もちろん第1楽章のリピートは省略することなく、長大なシューベルトのソナタの終着点をたっぷりと味わわせてくれた。
第2楽章の悲哀の歌も共感に満ちた演奏であった。
普通そのあとに弾かれる第3楽章が突然雰囲気が変わり、前半と後半が断絶してしまいかねないところだが、オピッツは第3楽章や第4楽章も紛れもなくシューベルトの晩年の所産であることを納得させてくれた。

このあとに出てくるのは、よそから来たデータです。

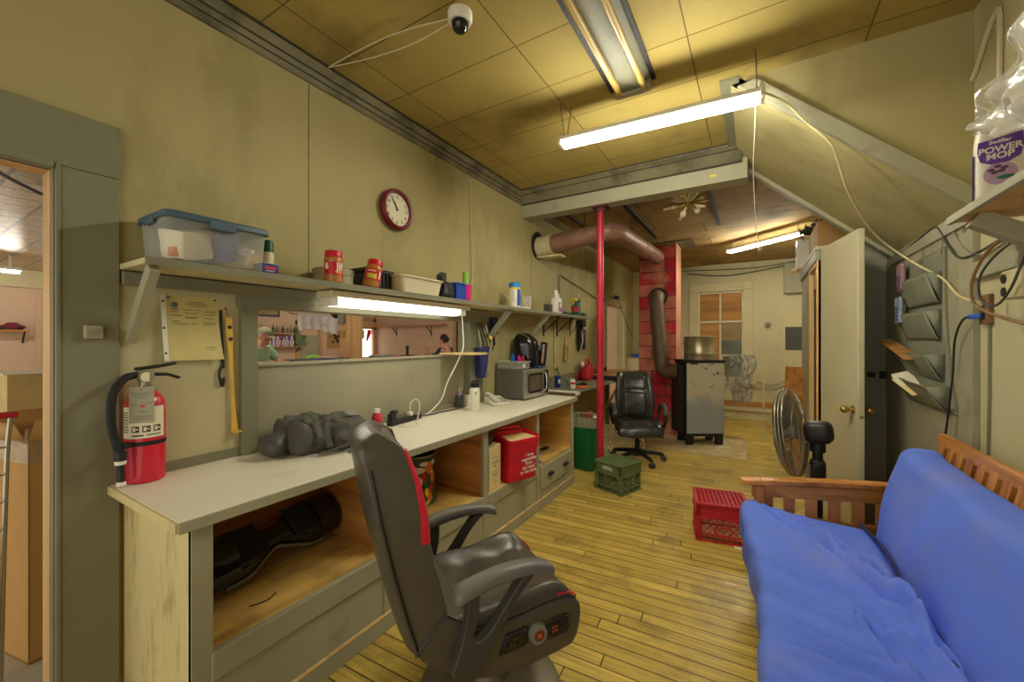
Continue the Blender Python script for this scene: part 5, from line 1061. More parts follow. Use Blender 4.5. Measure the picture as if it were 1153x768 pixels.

おおげさな言い方かもしれないが、オピッツにシューベルトが乗り移ったのではないかと思えるほど、演奏者と作曲家が一体となっていた。
こういう印象をもつことはなかなか無いことである。
オピッツはかつてケンプに師事していた。
ケンプはベートーヴェンもブラームスも得意にしていたが、シューベルトの作品をはじめてまとめて録音したシューベルトの名手であった。
オピッツが意識しているか否かはともかく、彼が師匠の精神を引き継いだ演奏をしていたということなのかもしれない。

聴衆の熱く長い拍手がこの演奏の充実を物語っていた。
そして、シリーズの締めにオピッツが選んだアンコールは即興曲 変イ長調 D935-2であった。
この美しい無言歌をオピッツはやはりさりげない味わいをこめて弾いた。
まさに最後にふさわしい演奏であった。

全8回すべて聴いて、ゲルハルト・オピッツという素晴らしい道案内の導きによって、シューベルトの歩いたさまざまな世界を旅することが出来た。
シューベルトの短い人生において、ピアノ作品はひとつのジャンルに過ぎないけれど、彼の試行錯誤と成長の足跡を垣間見ることが出来たのは素晴らしい体験だった。
ベートーヴェンやブラームスの名手と見られることの多いオピッツだが、私はもう一つの肩書を決して忘れないだろう。
オピッツが現代最高のシューベルト演奏家の一人であるということを。